I was just talking with a friend of mine, an expert on climate change issues, about the latest round of environmental flashing red lights. We were discussing the relative likelihood of some sort of tipping point event, that would cause people in the United States and/or other countries to see climate change as a genuine crisis of immediate and existential proportions, as opposed to what it remains, which is something almost everybody continues to ignore for almost all practical purposes (It’s worth recalling that Hillary Clinton and Donald Trump weren’t asked a single question about climate change during the 2016 presidential debates.)

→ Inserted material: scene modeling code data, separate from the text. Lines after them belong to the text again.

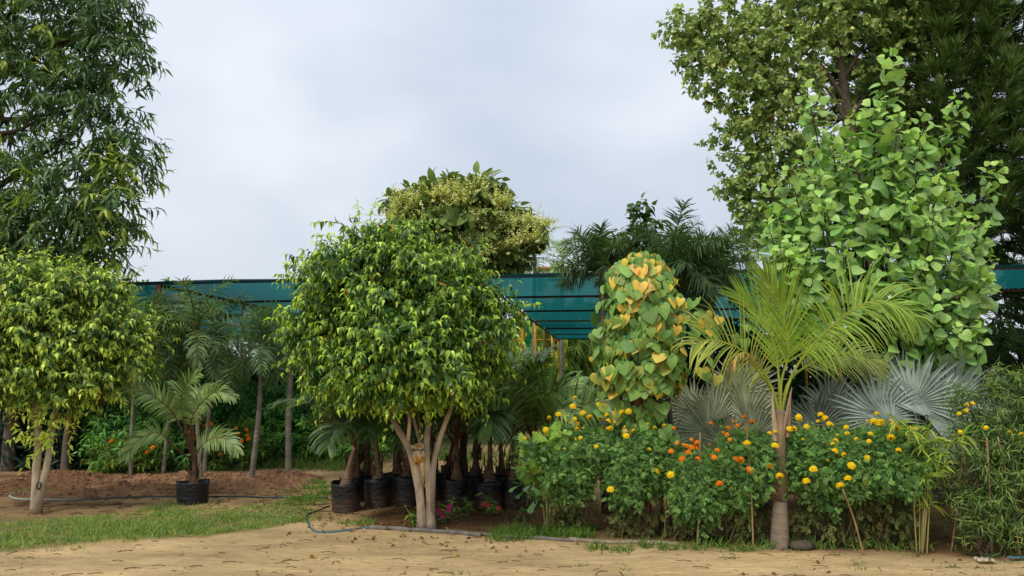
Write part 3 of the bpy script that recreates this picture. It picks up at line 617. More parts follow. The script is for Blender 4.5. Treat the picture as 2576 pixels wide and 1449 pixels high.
# ================================================================ YOUNG BROAD LEAVED POPLAR SHRUB
t = thing('poplar_shrub', gz(at(2210, 960, 9.6)), 'young poplar with big pale green heart shaped leaves on upright shoots', 'tree')
mb = MB(); mbL = MB(); ST = gz(at(2215, 960, 9.6)); fork = at(2205, 860, 9.6); TW = s(86, 78, 50, .6)
mb.tube(spline([ST - [0, 0, .1], (ST + fork) / 2, fork], 6), [.09, .08, .075, .07, .07, .065], 9, s(92, 76, 56, .6))
tips = [(2238, 130, 9.4), (2028, 212, 9.4), (2412, 245, 9.5), (2505, 412, 9.6), (2200, 250, 9.3), (2260, 290, 9.1), (2150, 290, 9.5), (2325, 290, 9.4), (1935, 470, 9.5), (2090, 330, 9.2), (2310, 340, 9.3), (2030, 360, 9.1), (1985, 420, 9.2),
        (2390, 440, 9.1), (2470, 560, 9.3), (2170, 480, 8.8), (2280, 490, 8.8), (2070, 510, 8.8), (2350, 540, 8.8), (1930, 560, 9.2), (1960, 620, 8.9), (2230, 620, 8.6), (2430, 640, 8.9), (2120, 620, 8.6), (2330, 660, 8.6), (2480, 690, 9.1), (2400, 740, 8.8), (2450, 800, 9.0), (2020, 640, 8.7), (2280, 730, 8.7), (2340, 840, 8.9), (2400, 860, 9.1), (2300, 870, 9.2), (2180, 720, 8.8), (2370, 800, 8.9), (2480, 760, 9.3),
        (2200, 400, 9.9), (2100, 400, 10.1), (2300, 420, 10.2), (2400, 500, 10.2), (2010, 500, 10.2), (2150, 560, 10.3), (2330, 600, 10.4), (2240, 700, 10.4), (2080, 700, 10.), (2440, 700, 10.2), (2490, 700, 9.), (2460, 850, 9.1), (2430, 900, 9.2), (2340, 760, 8.6), (2400, 820, 8.7), (2260, 850, 9.), (2480, 640, 9.5), (1960, 520, 9.4), (1990, 600, 9.), (2060, 440, 9.), (2130, 380, 9.3), (2250, 400, 9.), (2350, 450, 9.), (2420, 540, 9.)]
for i, tp in enumerate(tips):
    e1 = at(*tp); hgtm = e1[2] - fork[2]
    L = min(1.5, .75 + .25 * abs(hgtm)) * (.9 + .2 * rng.random()); side = (e1[0] - fork[0]) * .28; dr = nz(np.array([side * .8, (e1[1] - 9.6) * .4, 1.]))
    if tp[1] > 650: dr = nz(np.array([side * 1.6, (e1[1] - 9.6) * .8, .8])); L *= .65
    b0 = e1 - dr * L; mb.tube(spline([fork + rng.normal(size=3) * .03, (fork + b0) / 2 + [side * .3, 0, -.05], b0], 7), np.linspace(.032, .014, 7), 6, TW)
    nl = int(L / .025); n1 = 1; s1, s2 = perp(dr[None]); base = b0[None]
    u = np.linspace(0, 1, nl); P = b0 + dr * (L * u)[:, None] + rng.normal(size=(nl, 3)) * .01
    mb.tube(np.array([b0, (b0 + e1) / 2, e1]), [.012, .009, .004], 5, TW)
    a = np.arange(nl) * 2.4 + rng.random() * 6; sd_ = s1 * np.cos(a)[:, None] + s2 * np.sin(a)[:, None]
    sd_[:, 1] -= .25
    pet = nz(sd_ * .9 + dr * .35 + rng.normal(size=(nl, 3)) * .15); pl = rng.uniform(.07, .16, nl) * (1.1 - .6 * u ** 3); Q = P + pet * pl[:, None]
    fw = nz(pet * .9 - UP * (.45 - .9 * u[:, None] ** 4) + rng.normal(size=(nl, 3)) * .45); nn = pet * .3 + np.array([0, -.6, .6]) + rng.normal(size=(nl, 3)) * .45
    sz = .152 * (1 - .5 * u ** 5) * rng.uniform(.75, 1.15, nl)
    cc = colours(nl, s(110, 146, 80, .62), s(160, 192, 94, .82), u ** 3 + (rng.random(nl) - .5) * .5, .14)
    for v_ in range(3):
        k_ = np.arange(nl) % 3 == v_; mbL.scatter((T_POP, T_POP2, T_POP3)[v_], Q[k_], fw[k_], nn[k_], sz[k_], sz[k_] * rng.uniform(.85, 1.1), cc[k_])
    an = np.array([0, 2.1, 4.2]);
    for k in range(nl): mbL.tube([P[k], Q[k]], .0028, 3, s(120, 140, 80, .6), cap=False)
mb.build('trunk', BARK, t, True); mbL.build('crown', mat_attr('poplar_leaf', .42, .45, .28, tint=(1.2, 1.3, .7)), t)

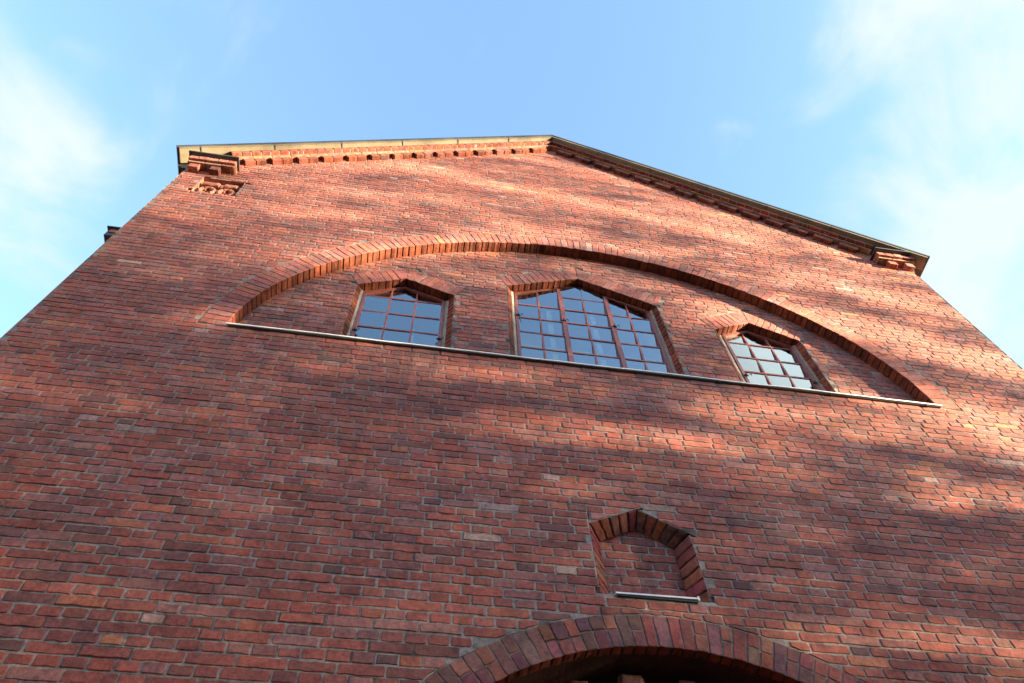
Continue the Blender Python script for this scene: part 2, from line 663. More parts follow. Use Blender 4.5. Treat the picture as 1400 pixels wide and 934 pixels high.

What would such event be like? A category 6 hurricane that kills three million Bangladeshis or three thousand Floridians? A sudden collapse in the real estate market in Miami or Phoenix, driven by the participants in that market’s simultaneous mass epiphany that these places will be largely uninhabitable within the economically relevant future? The discovery that some small island nation is undertaking on its own a geo-engineering project to alter the atmosphere on a worldwide basis, in order to keep from disappearing under the waves in the next decade or two? (This could well be both technologically and economically possible for such a country, which in turn means some nation would be practically certain to try it eventually).

There are lots of possibilities, foreseeable and unforeseeable.

Another possibility, of course, is that nothing sufficiently dramatic to cause some sort of acute social crisis will happen, and the catastrophic event will therefore be precisely this gradual decline into a brave new world, that will therefore seem relatively normal as it arrives.

In the latter scenario, it will seem reasonable to, for example, spend trillions of dollars to protect the real estate investments of well-to-do voters, because after all it’s not their (our) fault that they (we) did nothing to ameliorate a disaster that nobody saw coming, except all of the world’s climate scientists, several decades earlier.